Based on a novel by Richard Condon, 'The Manchurian Candidate' focuses on Sgt. Raymond Shaw (Laurence Harvey), a former Korean War POW who saves his platoon after an ambush and returns home a hero -- and a winner of the Congressional Medal of Honor. Thing is, thanks to some bizarre dreams and a nagging sense of something's horribly wrong, Shaw's commanding officer Capt. Bennett Marco (Frank Sinatra in arguably his best performance) suspects Shaw is actually a secret agent, working for International Communist Conspiracy.

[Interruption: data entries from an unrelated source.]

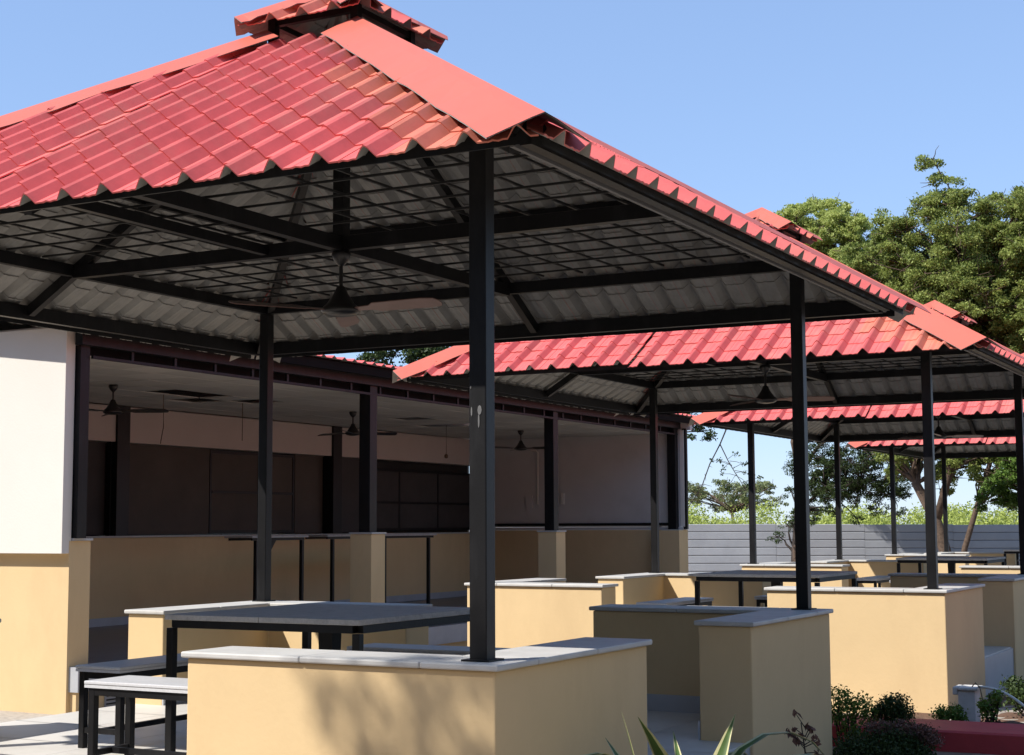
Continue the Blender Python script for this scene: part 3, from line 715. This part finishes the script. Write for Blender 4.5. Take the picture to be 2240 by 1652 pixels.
for j in range(gy+1):
    for i in range(gx+1):
        x = -1.25+2.2*i/gx; y = -0.50+3.5*j/gy
        mb.v.append((x, y, 0.0+0.10*math.exp(-((x+0.05)**2/0.16+(y-0.12)**2/0.1))+0.02*math.sin(x*9+y*4)*math.cos(y*7)+random.uniform(-.014, .014)))
for j in range(gy):
    for i in range(gx):
        a = j*(gx+1)+i; mb.f.append((a, a+1, a+gx+2, a+gx+1)); mb.m.append(0)
build(mb, 'soil', M['soil'], pl, smooth=True)
for k, (x, y, r_) in enumerate(((0.2, 0.25, 0.07), (0.34, -0.1, 0.05), (-0.15, 0.1, 0.045), (0.02, -0.32, 0.035))):
    t = tag(link('stone', None), None, None) if False else None
    mb = MB(); prof = [(0.3*r_, -0.6*r_), (0.9*r_, -0.3*r_), (r_, 0.1*r_), (0.7*r_, 0.55*r_), (0.2*r_, 0.75*r_)]
    mb.lathe(prof, n=9); mb.v = [(a*random.uniform(.85, 1.15), b*random.uniform(.8, 1.1), c*random.uniform(.9, 1.1)) for a, b, c in mb.v]
    o = build(mb, 'stone', M['bark'], smooth=True); o.location = (3.0+x, 4.3+y, -0.35+0.06)
    tag(o, ('brown stone behind the leafy plant in the red planter', 'brown stone at the right of the red planter bed', 'small brown stone in the middle of the red planter bed', 'smallest stone by the front kerb of the red planter')[k], 'stone', 'stones on the planter soil')
blk = thing('concrete_block', (2.62, 4.75, -0.34), 'white concrete block standing on the soil against the wall', 'block')
mb = MB(); mb.box((-0.02, -0.10, -0.05), (0.11, 0.10, 0.285)); build(mb, 'body', M['concrete'], blk, 0.01)
mb = MB(); mb.box((-0.06, -0.10, 0.25), (-0.021, 0.10, 0.312)); mb.box((-0.05, -0.09, 0.12), (-0.021, 0.08, 0.165)); mb.box((-0.05, -0.09, 0.03), (-0.021, 0.09, 0.08)); build(mb, 'lug', M['concrete'], blk, 0.008)
mb = MB(); mb.box((-0.019, -0.115, 0.287), (0.135, 0.115, 0.312)); build(mb, 'lid', M['concrete'], blk, 0.008)
hs = thing('hose', (2.76, 4.66, -0.02), 'pale bent hose arching from the white block over the planter', 'hose')
pts = []
for k in range(15):
    t = k/14; pts.append((0.0+0.46*t, -0.02-0.14*t, 0.012*math.sin(t*3.1) - 0.21*t*t))
mb = MB(); mb.tube(pts, 0.011, 9); build(mb, 'pipe', M['hose'], hs, smooth=True)
mb = MB(); mb.tube([(-0.05, 0, 0.0), (-0.02, -0.02, 0.03), (0.015, -0.04, 0.0), (0.03, -0.05, -0.06), (0.05, -0.06, -0.18)], 0.004, 6); build(mb, 'tie_wire', M['wire'], hs, smooth=True)

# ------------------------------------------------------------------ vegetation
def leaf_mesh(name, P, size, mt, jitter=0.35, aspect=0.55, flat=0.0):
    P = np.asarray(P); n = len(P)
    a = RNG.normal(size=(n, 3)); a[:, 2] *= (1-flat); a /= np.linalg.norm(a, axis=1)[:, None]
    b = RNG.normal(size=(n, 3)); b[:, 2] *= (1-flat); b -= (b*a).sum(1)[:, None]*a; b /= np.linalg.norm(b, axis=1)[:, None]
    s = size*(1+jitter*RNG.uniform(-1, 1, (n, 1)))
    c = np.cross(a, b)*s*0.12
    V = np.stack([P-a*s*0.5, P+b*s*aspect*0.5+c, P+a*s*0.5, P-b*s*aspect*0.5+c], 1).reshape(-1, 3)
    me = bpy.data.meshes.new(name); me.vertices.add(4*n); me.vertices.foreach_set('co', V.ravel())
    me.loops.add(4*n); me.loops.foreach_set('vertex_index', np.arange(4*n, dtype=np.int32))
    me.polygons.add(n); me.polygons.foreach_set('loop_start', np.arange(0, 4*n, 4, dtype=np.int32))
    me.materials.append(mt); me.update(calc_edges=True); return me
def blob_points(c, r, n, squash=0.8):
    d = RNG.normal(size=(n, 3)); d /= np.linalg.norm(d, axis=1)[:, None]
    rad = r*RNG.uniform(0.25, 1.0, (n, 1))**0.5*(1+0.25*RNG.normal(size=(n, 1)))
    p = d*rad; p[:, 2] *= squash; return np.asarray(c)+p
def curve_pts(a, b, n=5, wob=0.15, sag=0.0):
    a, b = Vector(a), Vector(b); out_ = []
    L = (b-a).length
    for k in range(n):
        t = k/(n-1); p = a.lerp(b, t); q = math.sin(math.pi*t)
        out_.append(p + Vector((random.uniform(-1, 1)*wob*L*q*0.5, random.uniform(-1, 1)*wob*L*q*0.5, sag*q*L)))
    return out_
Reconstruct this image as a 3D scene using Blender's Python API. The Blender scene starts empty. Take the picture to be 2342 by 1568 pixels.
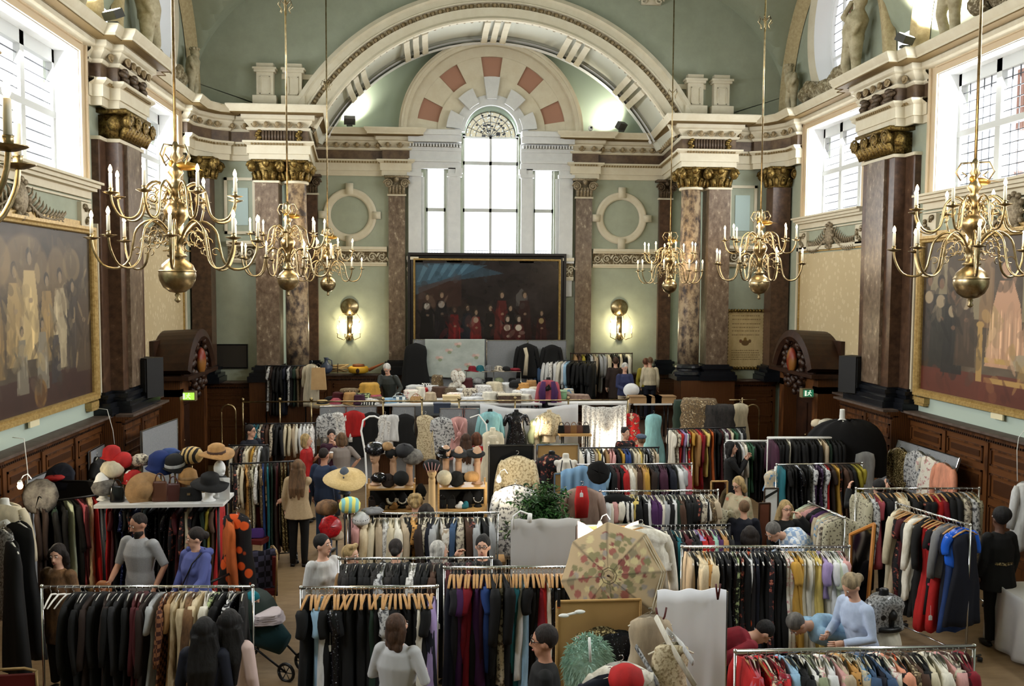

That's not really a spoiler. One of the great things about 'The Manchurian Candidate' -- and there are many, many great things about this movie -- is that the conspiracy at its heart is so much more insanely complicated than that. It involves, among other things, Shaw's senator stepfather, the Queen of Hearts, experimental brainwashing techniques, the game of solitaire and, most importantly, Raymond's brilliant, ambitious mother.

Angela Lansbury plays her, and in a movie filled with career-great performances, hers stands above the rest. Whether she's meddling in Raymond's love life, explaining her role in the grand conspiracy or giving us Raymond one last shocking look in her final scene, she's never less than mesmerizing.

As is the rest of the film. Director John Frankenheimer got his start in live TV in the '50s, and he brings a restless energy to 'The Manchurian Candidate.' One unforgettable scene takes place at both a North Korean brainwashing demonstration and a meeting of the New Jersey Ladies Auxiliary. The camera pans the crowd, effortlessly switching between old ladies and Communist generals, mixing talk of hydrangeas and brutal murders so smoothly you lose track of where you are -- which is just what Frankenheimer wants.

'The Manchurian Candidate' is full of scenes like that, strange excursions into the dark corners of the mind that manage to be funny and scary at the same time. There's a fight scene between Marco and a Korean agent (Henry Silva) that's surprisingly brutal for the age. There's a double murder late in the movie that's all the more horrifying for its swiftness and ease.

And, winding its way through the entire film is a romance between Marco and a young woman (Janet Leigh) that begins on a train with (no kidding) the strangest conversation in the history of film and ends with a speech by Marco that's genuinely moving.

Not bad for a 50-year-old political thriller.